There were, to be precise, 24 minutes gone in Saturday's first of the two Tests with South Africa, when a hesitant chorus of "Swing Low, Sweet Chariot" was heard. Before that you had to go back to the one which stuck in the crowd's throats about halfway through the first half of the opening autumn defeat by New Zealand. Good times, maybe, for those bashful types among us who noiselessly mouth the words to national anthems and hymns in church, but rotten ones for the England team who needed every encouragement they could get.

"It was obvious the crowd were getting behind us when we were controlling the ball," said Lewis Moody, the replacement flanker and a gung-ho character if ever there was one, "and that buzz and energy really does impact on the players."

All that came a little later.
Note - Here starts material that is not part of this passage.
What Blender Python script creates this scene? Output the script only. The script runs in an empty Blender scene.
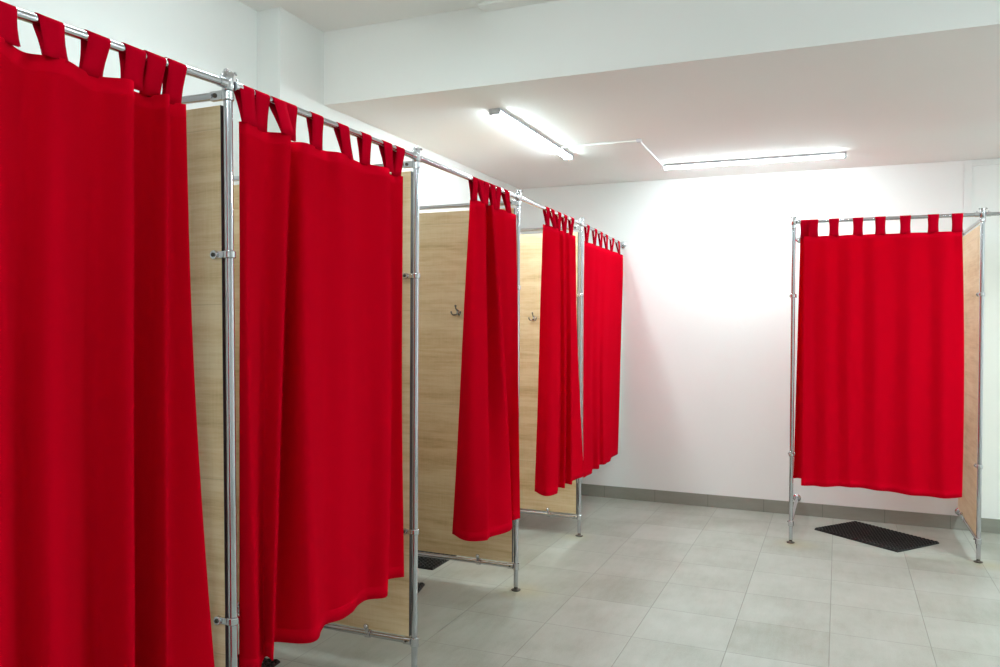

When England were 13-6 down at half-time, the only buzz around the ground - newly closed in at the south end in a £105m development although still awaiting the roof to top it off - was a low grumble mingled with unmistakeable boos. The same sound of upset which greeted the defeat by Argentina seven days before.

At that point Francis Baron, the chief executive of the Rugby Football Union, might have retired into his wood-panelled bar inside the west stand - they incorporated one, don't you know, even when it was rebuilt in the early 1990s - with a mental check on the accounts just published for 2005-06. The Union will be presented with them at the Hilton Hotel on Park Lane this Friday and they say the team's poor performances cost the game at large £3.6m. Nick Eastwood, the RFU's director of finance, says two of the home matches in the new year's Six Nations Championship (against France and Scotland) are sell-outs, with the Italy fixture heading the same way, so the punters are not voting with their feet. Not yet. At upwards of £60 for a corner seat, it is not a decision taken lightly, even if plenty of the corporate types - conversely to football - probably earn more than the fellows on the field.

Whatever the finances, England badly needed a cheer from somewhere and the entrance of Phil Vickery a few minutes into the second half provided it. No one could accuse the Twickers set of being radical. Show them a Cornish prop, a World Cup winner and a potential England captain rolled up into one breast-beating package, and they hailed him like a hero.

When Vickery scored the match-winning try, well, there was nothing for it but the full "Swing Low" with harmonies, warbling middle thirds and assorted descants thrown in. A brief blast from the past, warmly received by beleaguered England.